Solving high-dimensional partial differential equations using deep learning
Jiequn Han, Arnulf Jentzen, Weinan E
TL;DR
Problem: solving high-dimensional semilinear parabolic PDEs is computationally intractable with traditional methods due to the curse of dimensionality. Approach: reformulate the PDEs as backward stochastic differential equations and use deep neural networks to approximate the gradient of the solution, integrating these approximations into a forward-time computation via a deep BSDE network trained with terminal-condition losses. Contributions: the method is demonstrated on 100-dimensional nonlinear Black-Scholes with default risk, a 100-dimensional Hamilton-Jacobi-Bellman equation, and a 100-dimensional Allen-Cahn equation, achieving relative errors under 0.5% and practical runtimes on standard hardware; the architecture supports evaluating u and its gradient along stochastic paths.

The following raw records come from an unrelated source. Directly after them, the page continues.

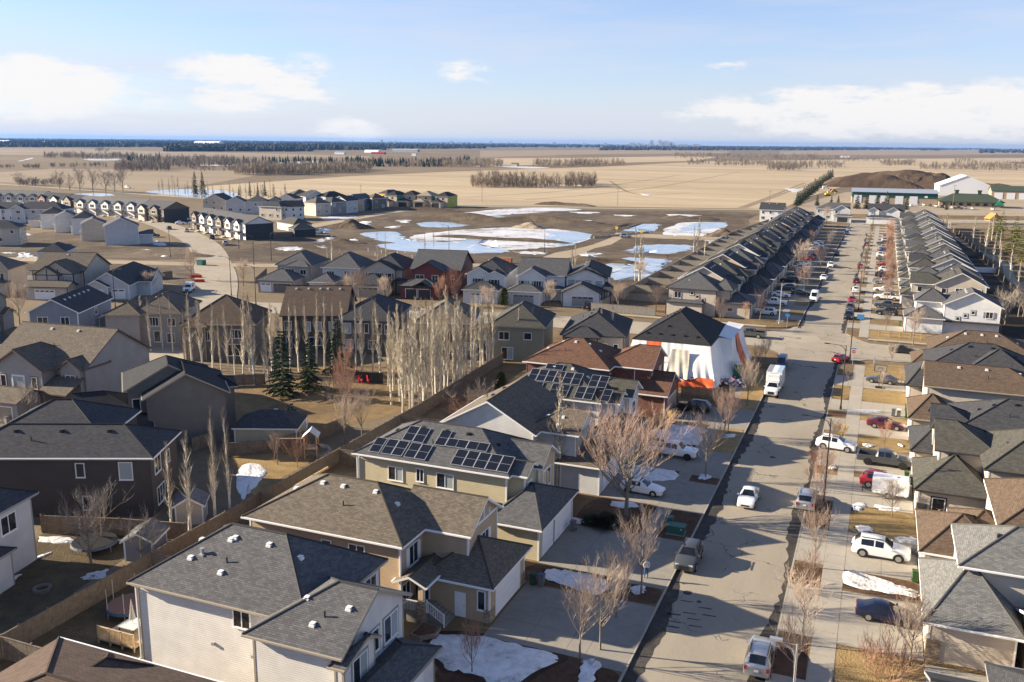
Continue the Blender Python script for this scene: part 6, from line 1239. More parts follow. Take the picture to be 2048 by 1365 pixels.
def town(label, pa, pb, depth, n, wall, wall2, sh, z=-.2, porch=True, rz=None, w=None, end=None):
    a, b = G(*pa, z), G(*pb, z); rot = math.degrees(atan2(b[1] - a[1], b[0] - a[0])) if rz is None else rz; L = w or hypot(b[0] - a[0], b[1] - a[1]); u = L / n
    bl = [B(0, L, 0, depth, 5.8, 'x', 'gg', p=.45, oh=.35, nowin=1)]
    for k in range(n): bl.append(B(k * u + .5, k * u + u * .62, -.9, 3, 5.6, 'y', 'gh', p=.6, oh=.3, wall=wall if k % 3 else wall2, nowin=1))
    if porch:
        for k in range(n): bl.append(B(k * u + u * .2, k * u + u * .9, -2.6, -.92, 2.8, 'x', 'hh', p=.35, oh=.25, nowall=1))
    H = HR(label, a, rot, bl, wall, sh, fascia=DARKTRIM, vents=None, wins=[(k + 1, 'S', u * .28, 3.6, u * .3, 1.3, '2') for k in range(n)] + [(0, 'S', k * u + u * .8, 3.7, .9, 1.1, '1') for k in range(n)] + [(0, 'S', k * u + u * .8, .9, 1.2, 1.4, '2') for k in range(n)])
    for k in range(n): add_door(H, bl[0], 'S', k * u + u * .45, .4, mat=BLACKDOOR)
    for k in range(n): piece(H, 'front_steps', CONC, lambda m: [m.box(k * u + u * .3, k * u + u * .62, -3.2 - j * .5, -2.6 - j * .5, -.3, .45 - j * .16) for j in range(3)])
    if end: piece(H, 'end_wall', end, lambda m: m.box(L - .02, L + .06, .05, depth - .05, -.3, 5.7))
    return H
town('row of white townhouses with grey roofs, the longest behind the narrow houses', (156, 428), (283, 437), 11, 5, V_PURE, V_WHITE, S_LIGHT)
town('brown and black end townhouses at the turn of the street', (279, 441), (329, 446), 13, 2, V_MBROWN, V_BEIGE, S_GREY, end=V_CHAR)
town('white and brown townhouse row with steps down to the parked cars', (388, 458), (492, 481), 11, 6, V_PURE, V_MBROWN, S_GREY, end=V_CHAR)
town('pale townhouses at the upper left edge', (-10, 413), (84, 416), 11, 4, V_WHITE, V_LGREY, S_LIGHT, porch=False)
town('white townhouse block with a red door panel', (80, 419), (128, 423), 11, 2, V_WHITE, V_RED, S_DARK, porch=False)
town('brown townhouse pair half hidden by the white row', (130, 424), (156, 427), 11, 1, V_MBROWN, V_MBROWN, S_DARK, porch=False)
for k, (pa, pb, d, nm, w, sh, e) in enumerate((((407, 424), (452, 425), 11, 'cream house with a broad white gable by the pond', V_BEIGE, S_DARK, 'gg'), ((452, 428), (490, 428), 10, 'pale grey house with two small gables by the pond', V_LGREY, S_GREY, 'gg'), ((490, 428), (536, 428), 10, 'pale grey house with bluish front in the pond row', V_LGREY, S_GREY, 'hh'), ((536, 425), (560, 425), 9, 'small greige house at the end of the pond row', V_GREIGE, S_OLIVE, 'gg'), ((556, 420), (590, 421), 10, 'dark-roofed house with white gable above the cream house', V_WHITE, S_DARK, 'gh'), ((586, 412), (626, 411), 11, 'house with olive hip roof high at the back, leftmost of three', V_DKGREY, S_OLIVE, 'hh'), ((612, 416), (652, 414), 11, 'house with white porch gable high at the back, middle of three', V_LGREY, S_DARK, 'gh'), ((652, 417), (697, 415), 11, 'blue-grey house with black hip roof high at the back', V_BLUE, S_BLACK, 'hh'))):
    HP(nm, pa, pb, d, 5.8, w, sh, ax='y' if e != 'hh' else 'x', ends=e, fascia=WHITE, vents=None)
for k, (pa, pb, d, nm, w, sh, ax, e) in enumerate((((519, 439), (563, 441), 8, 'cream house with flat brown trim facing the building land', V_BEIGE, S_DARK, 'x', 'hh'), ((566, 440), (609, 439), 9, 'bright white house with a plain gable facing the building land', V_PURE, S_BLACK, 'x', 'gg'), ((632, 433), (662, 431), 10, 'beige house with taupe roof behind the bright white gable', V_BEIGE, S_TAUPE, 'x', 'hh'), ((664, 430), (694, 428), 9, 'grey house facing the snowy lots', V_GREY, S_OLIVE, 'x', 'hh'), ((694, 427), (716, 425), 9, 'white-edged grey house facing the snowy lots', V_LGREY, S_DARK, 'x', 'gg'), ((702, 424), (728, 423), 9, 'tan house near the unfinished ones', V_TAN, S_GREY, 'x', 'hh'), ((718, 422), (745, 419), 9, 'bluish grey house at the end of the finished row', V_BLUE, S_GREY, 'x', 'gg'), ((745, 421), (774, 420), 10, 'taupe house touching the unfinished ones', V_TAUPE, S_BROWN, 'x', 'hh'))):
    HP(nm, pa, pb, d, 6.0, w, sh, ax=ax, ends=e, p=.5, fascia=DARKTRIM if k == 1 else WHITE, vents=None)
HP('cream garage with olive hip roof behind the brown fence', (589, 475), (632, 473), 7, 2.9, V_CHAR, S_OLIVE, fascia=GREYTRIM, vents=None, wins=None)
HP('pale double garage beside the black garage', (555, 458), (588, 464), 8, 2.8, V_WHITE, S_OLIVE, fascia=GREYTRIM, vents=None, wins=None)
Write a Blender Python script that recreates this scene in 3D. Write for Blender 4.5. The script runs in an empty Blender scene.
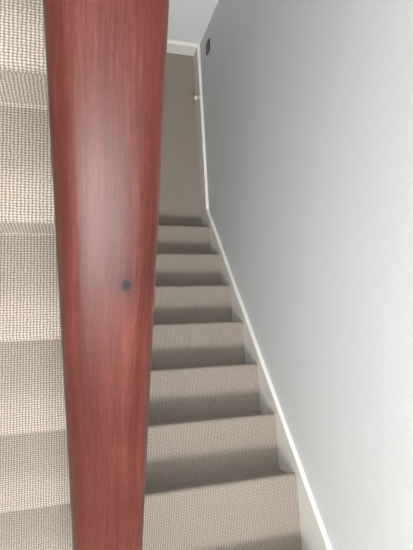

Significance: enables efficient, scalable solution of complex high-dimensional PDEs in economics, finance, operations research, and physics, broadening the scope of multi-agent and multi-asset models.
Abstract
Developing algorithms for solving high-dimensional partial differential equations (PDEs) has been an exceedingly difficult task for a long time, due to the notoriously difficult problem known as the "curse of dimensionality". This paper introduces a deep learning-based approach that can handle general high-dimensional parabolic PDEs. To this end, the PDEs are reformulated using backward stochastic differential equations and the gradient of the unknown solution is approximated by neural networks, very much in the spirit of deep reinforcement learning with the gradient acting as the policy function. Numerical results on examples including the nonlinear Black-Scholes equation, the Hamilton-Jacobi-Bellman equation, and the Allen-Cahn equation suggest that the proposed algorithm is quite effective in high dimensions, in terms of both accuracy and cost. This opens up new possibilities in economics, finance, operational research, and physics, by considering all participating agents, assets, resources, or particles together at the same time, instead of making ad hoc assumptions on their inter-relationships.